— Aim —
Reproduce all the lines exactly as they stand, apart from the pictures.
>> BEGIN Data
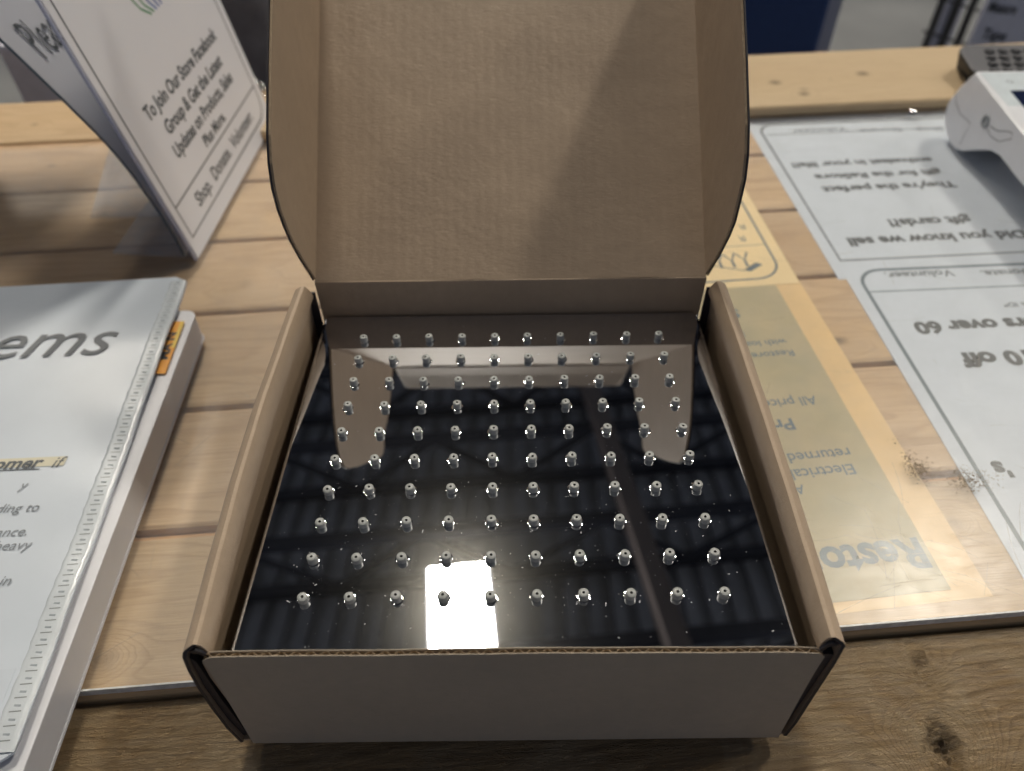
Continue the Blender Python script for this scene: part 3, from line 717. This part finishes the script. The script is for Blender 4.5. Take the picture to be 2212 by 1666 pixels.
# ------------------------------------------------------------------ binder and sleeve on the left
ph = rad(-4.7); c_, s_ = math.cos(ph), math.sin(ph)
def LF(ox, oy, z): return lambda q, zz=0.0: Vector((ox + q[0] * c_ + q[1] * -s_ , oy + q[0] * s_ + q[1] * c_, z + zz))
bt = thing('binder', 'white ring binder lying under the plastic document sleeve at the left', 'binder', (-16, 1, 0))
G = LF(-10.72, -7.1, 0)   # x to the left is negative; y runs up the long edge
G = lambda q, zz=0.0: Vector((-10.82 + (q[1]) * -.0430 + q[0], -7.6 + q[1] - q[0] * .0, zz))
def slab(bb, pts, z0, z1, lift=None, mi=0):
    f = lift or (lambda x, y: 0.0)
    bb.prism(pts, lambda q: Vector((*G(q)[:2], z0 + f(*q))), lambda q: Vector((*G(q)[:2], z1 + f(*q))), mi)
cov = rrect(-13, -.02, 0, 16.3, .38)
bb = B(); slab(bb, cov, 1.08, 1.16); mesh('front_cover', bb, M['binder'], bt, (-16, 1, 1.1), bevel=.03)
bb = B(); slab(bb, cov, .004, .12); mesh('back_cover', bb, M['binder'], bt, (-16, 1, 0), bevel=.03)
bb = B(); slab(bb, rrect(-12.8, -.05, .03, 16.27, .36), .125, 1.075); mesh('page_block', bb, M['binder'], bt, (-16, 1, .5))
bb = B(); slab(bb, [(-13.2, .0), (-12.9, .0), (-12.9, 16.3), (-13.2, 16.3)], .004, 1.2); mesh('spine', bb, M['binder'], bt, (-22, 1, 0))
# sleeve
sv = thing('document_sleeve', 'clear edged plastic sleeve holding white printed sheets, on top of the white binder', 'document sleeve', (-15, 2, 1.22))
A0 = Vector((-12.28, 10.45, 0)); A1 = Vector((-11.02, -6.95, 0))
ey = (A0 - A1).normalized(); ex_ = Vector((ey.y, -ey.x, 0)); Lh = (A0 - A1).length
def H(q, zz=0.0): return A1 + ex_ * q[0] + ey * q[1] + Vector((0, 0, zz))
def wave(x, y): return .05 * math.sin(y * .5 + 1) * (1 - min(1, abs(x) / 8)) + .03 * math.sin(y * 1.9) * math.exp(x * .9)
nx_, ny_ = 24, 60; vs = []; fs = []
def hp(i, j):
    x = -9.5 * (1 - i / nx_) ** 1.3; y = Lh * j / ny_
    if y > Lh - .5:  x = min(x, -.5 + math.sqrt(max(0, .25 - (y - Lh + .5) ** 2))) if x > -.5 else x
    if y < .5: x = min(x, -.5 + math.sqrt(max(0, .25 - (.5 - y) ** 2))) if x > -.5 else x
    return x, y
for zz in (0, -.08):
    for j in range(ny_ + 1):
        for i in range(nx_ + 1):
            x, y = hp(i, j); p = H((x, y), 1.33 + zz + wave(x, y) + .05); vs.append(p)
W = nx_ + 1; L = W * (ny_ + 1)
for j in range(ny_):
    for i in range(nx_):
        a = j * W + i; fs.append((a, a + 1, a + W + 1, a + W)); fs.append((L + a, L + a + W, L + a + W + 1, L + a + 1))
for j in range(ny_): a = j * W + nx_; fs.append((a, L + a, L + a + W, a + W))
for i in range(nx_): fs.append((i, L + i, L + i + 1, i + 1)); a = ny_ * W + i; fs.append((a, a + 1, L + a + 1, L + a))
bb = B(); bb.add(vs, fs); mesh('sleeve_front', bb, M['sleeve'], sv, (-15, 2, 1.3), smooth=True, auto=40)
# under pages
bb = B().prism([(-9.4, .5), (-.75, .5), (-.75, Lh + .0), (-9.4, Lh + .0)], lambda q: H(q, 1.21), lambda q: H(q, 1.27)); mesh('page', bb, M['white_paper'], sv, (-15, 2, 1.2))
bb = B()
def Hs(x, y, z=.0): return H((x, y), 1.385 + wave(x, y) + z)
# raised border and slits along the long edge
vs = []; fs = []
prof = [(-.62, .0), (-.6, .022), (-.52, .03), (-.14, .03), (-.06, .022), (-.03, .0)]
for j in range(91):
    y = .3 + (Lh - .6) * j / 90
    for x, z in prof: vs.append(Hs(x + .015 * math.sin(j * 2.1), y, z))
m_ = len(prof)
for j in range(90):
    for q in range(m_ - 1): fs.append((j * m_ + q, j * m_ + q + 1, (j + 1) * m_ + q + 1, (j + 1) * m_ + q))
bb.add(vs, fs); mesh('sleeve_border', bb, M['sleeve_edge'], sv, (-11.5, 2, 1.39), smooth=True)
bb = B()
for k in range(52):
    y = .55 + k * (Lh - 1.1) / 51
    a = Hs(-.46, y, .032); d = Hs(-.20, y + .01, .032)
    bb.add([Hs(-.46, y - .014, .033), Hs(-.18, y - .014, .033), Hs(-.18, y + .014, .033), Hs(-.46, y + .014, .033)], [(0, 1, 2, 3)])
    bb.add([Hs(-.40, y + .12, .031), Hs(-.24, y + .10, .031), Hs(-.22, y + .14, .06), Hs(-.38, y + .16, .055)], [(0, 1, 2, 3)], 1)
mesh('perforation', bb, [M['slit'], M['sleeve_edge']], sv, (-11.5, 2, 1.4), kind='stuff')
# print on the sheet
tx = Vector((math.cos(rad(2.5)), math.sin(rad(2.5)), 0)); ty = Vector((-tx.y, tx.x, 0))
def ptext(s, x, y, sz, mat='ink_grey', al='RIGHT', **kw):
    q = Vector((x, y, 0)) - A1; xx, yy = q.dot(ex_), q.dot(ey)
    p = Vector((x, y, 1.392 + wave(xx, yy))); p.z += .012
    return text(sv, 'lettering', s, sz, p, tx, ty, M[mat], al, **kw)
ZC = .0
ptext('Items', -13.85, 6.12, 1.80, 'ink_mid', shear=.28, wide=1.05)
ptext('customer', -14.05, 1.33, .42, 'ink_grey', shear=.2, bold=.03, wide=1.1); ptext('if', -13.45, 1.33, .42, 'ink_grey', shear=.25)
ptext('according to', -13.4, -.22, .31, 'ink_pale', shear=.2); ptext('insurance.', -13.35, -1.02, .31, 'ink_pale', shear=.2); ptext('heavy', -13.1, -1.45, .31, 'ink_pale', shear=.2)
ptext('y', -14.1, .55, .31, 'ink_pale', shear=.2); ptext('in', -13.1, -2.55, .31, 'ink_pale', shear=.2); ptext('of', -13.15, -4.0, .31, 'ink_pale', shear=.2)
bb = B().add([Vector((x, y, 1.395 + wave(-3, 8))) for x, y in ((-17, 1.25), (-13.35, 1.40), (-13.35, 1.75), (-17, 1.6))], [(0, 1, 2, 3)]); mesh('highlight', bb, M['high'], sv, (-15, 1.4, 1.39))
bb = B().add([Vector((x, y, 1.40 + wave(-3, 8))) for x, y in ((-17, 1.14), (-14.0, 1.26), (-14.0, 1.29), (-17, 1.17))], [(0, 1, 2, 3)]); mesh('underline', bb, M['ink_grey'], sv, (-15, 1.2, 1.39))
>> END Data
— Answer for the task —
Continue the Blender Python script for this scene: part 3, from line 717. This part finishes the script. The script is for Blender 4.5. Take the picture to be 2212 by 1666 pixels.
# ------------------------------------------------------------------ binder and sleeve on the left
ph = rad(-4.7); c_, s_ = math.cos(ph), math.sin(ph)
def LF(ox, oy, z): return lambda q, zz=0.0: Vector((ox + q[0] * c_ + q[1] * -s_ , oy + q[0] * s_ + q[1] * c_, z + zz))
bt = thing('binder', 'white ring binder lying under the plastic document sleeve at the left', 'binder', (-16, 1, 0))
G = LF(-10.72, -7.1, 0)   # x to the left is negative; y runs up the long edge
G = lambda q, zz=0.0: Vector((-10.82 + (q[1]) * -.0430 + q[0], -7.6 + q[1] - q[0] * .0, zz))
def slab(bb, pts, z0, z1, lift=None, mi=0):
    f = lift or (lambda x, y: 0.0)
    bb.prism(pts, lambda q: Vector((*G(q)[:2], z0 + f(*q))), lambda q: Vector((*G(q)[:2], z1 + f(*q))), mi)
cov = rrect(-13, -.02, 0, 16.3, .38)
bb = B(); slab(bb, cov, 1.08, 1.16); mesh('front_cover', bb, M['binder'], bt, (-16, 1, 1.1), bevel=.03)
bb = B(); slab(bb, cov, .004, .12); mesh('back_cover', bb, M['binder'], bt, (-16, 1, 0), bevel=.03)
bb = B(); slab(bb, rrect(-12.8, -.05, .03, 16.27, .36), .125, 1.075); mesh('page_block', bb, M['binder'], bt, (-16, 1, .5))
bb = B(); slab(bb, [(-13.2, .0), (-12.9, .0), (-12.9, 16.3), (-13.2, 16.3)], .004, 1.2); mesh('spine', bb, M['binder'], bt, (-22, 1, 0))
# sleeve
sv = thing('document_sleeve', 'clear edged plastic sleeve holding white printed sheets, on top of the white binder', 'document sleeve', (-15, 2, 1.22))
A0 = Vector((-12.28, 10.45, 0)); A1 = Vector((-11.02, -6.95, 0))
ey = (A0 - A1).normalized(); ex_ = Vector((ey.y, -ey.x, 0)); Lh = (A0 - A1).length
def H(q, zz=0.0): return A1 + ex_ * q[0] + ey * q[1] + Vector((0, 0, zz))
def wave(x, y): return .05 * math.sin(y * .5 + 1) * (1 - min(1, abs(x) / 8)) + .03 * math.sin(y * 1.9) * math.exp(x * .9)
nx_, ny_ = 24, 60; vs = []; fs = []
def hp(i, j):
    x = -9.5 * (1 - i / nx_) ** 1.3; y = Lh * j / ny_
    if y > Lh - .5:  x = min(x, -.5 + math.sqrt(max(0, .25 - (y - Lh + .5) ** 2))) if x > -.5 else x
    if y < .5: x = min(x, -.5 + math.sqrt(max(0, .25 - (.5 - y) ** 2))) if x > -.5 else x
    return x, y
for zz in (0, -.08):
    for j in range(ny_ + 1):
        for i in range(nx_ + 1):
            x, y = hp(i, j); p = H((x, y), 1.33 + zz + wave(x, y) + .05); vs.append(p)
W = nx_ + 1; L = W * (ny_ + 1)
for j in range(ny_):
    for i in range(nx_):
        a = j * W + i; fs.append((a, a + 1, a + W + 1, a + W)); fs.append((L + a, L + a + W, L + a + W + 1, L + a + 1))
for j in range(ny_): a = j * W + nx_; fs.append((a, L + a, L + a + W, a + W))
for i in range(nx_): fs.append((i, L + i, L + i + 1, i + 1)); a = ny_ * W + i; fs.append((a, a + 1, L + a + 1, L + a))
bb = B(); bb.add(vs, fs); mesh('sleeve_front', bb, M['sleeve'], sv, (-15, 2, 1.3), smooth=True, auto=40)
# under pages
bb = B().prism([(-9.4, .5), (-.75, .5), (-.75, Lh + .0), (-9.4, Lh + .0)], lambda q: H(q, 1.21), lambda q: H(q, 1.27)); mesh('page', bb, M['white_paper'], sv, (-15, 2, 1.2))
bb = B()
def Hs(x, y, z=.0): return H((x, y), 1.385 + wave(x, y) + z)
# raised border and slits along the long edge
vs = []; fs = []
prof = [(-.62, .0), (-.6, .022), (-.52, .03), (-.14, .03), (-.06, .022), (-.03, .0)]
for j in range(91):
    y = .3 + (Lh - .6) * j / 90
    for x, z in prof: vs.append(Hs(x + .015 * math.sin(j * 2.1), y, z))
m_ = len(prof)
for j in range(90):
    for q in range(m_ - 1): fs.append((j * m_ + q, j * m_ + q + 1, (j + 1) * m_ + q + 1, (j + 1) * m_ + q))
bb.add(vs, fs); mesh('sleeve_border', bb, M['sleeve_edge'], sv, (-11.5, 2, 1.39), smooth=True)
bb = B()
for k in range(52):
    y = .55 + k * (Lh - 1.1) / 51
    a = Hs(-.46, y, .032); d = Hs(-.20, y + .01, .032)
    bb.add([Hs(-.46, y - .014, .033), Hs(-.18, y - .014, .033), Hs(-.18, y + .014, .033), Hs(-.46, y + .014, .033)], [(0, 1, 2, 3)])
    bb.add([Hs(-.40, y + .12, .031), Hs(-.24, y + .10, .031), Hs(-.22, y + .14, .06), Hs(-.38, y + .16, .055)], [(0, 1, 2, 3)], 1)
mesh('perforation', bb, [M['slit'], M['sleeve_edge']], sv, (-11.5, 2, 1.4), kind='stuff')
# print on the sheet
tx = Vector((math.cos(rad(2.5)), math.sin(rad(2.5)), 0)); ty = Vector((-tx.y, tx.x, 0))
def ptext(s, x, y, sz, mat='ink_grey', al='RIGHT', **kw):
    q = Vector((x, y, 0)) - A1; xx, yy = q.dot(ex_), q.dot(ey)
    p = Vector((x, y, 1.392 + wave(xx, yy))); p.z += .012
    return text(sv, 'lettering', s, sz, p, tx, ty, M[mat], al, **kw)
ZC = .0
ptext('Items', -13.85, 6.12, 1.80, 'ink_mid', shear=.28, wide=1.05)
ptext('customer', -14.05, 1.33, .42, 'ink_grey', shear=.2, bold=.03, wide=1.1); ptext('if', -13.45, 1.33, .42, 'ink_grey', shear=.25)
ptext('according to', -13.4, -.22, .31, 'ink_pale', shear=.2); ptext('insurance.', -13.35, -1.02, .31, 'ink_pale', shear=.2); ptext('heavy', -13.1, -1.45, .31, 'ink_pale', shear=.2)
ptext('y', -14.1, .55, .31, 'ink_pale', shear=.2); ptext('in', -13.1, -2.55, .31, 'ink_pale', shear=.2); ptext('of', -13.15, -4.0, .31, 'ink_pale', shear=.2)
bb = B().add([Vector((x, y, 1.395 + wave(-3, 8))) for x, y in ((-17, 1.25), (-13.35, 1.40), (-13.35, 1.75), (-17, 1.6))], [(0, 1, 2, 3)]); mesh('highlight', bb, M['high'], sv, (-15, 1.4, 1.39))
bb = B().add([Vector((x, y, 1.40 + wave(-3, 8))) for x, y in ((-17, 1.14), (-14.0, 1.26), (-14.0, 1.29), (-17, 1.17))], [(0, 1, 2, 3)]); mesh('underline', bb, M['ink_grey'], sv, (-15, 1.2, 1.39))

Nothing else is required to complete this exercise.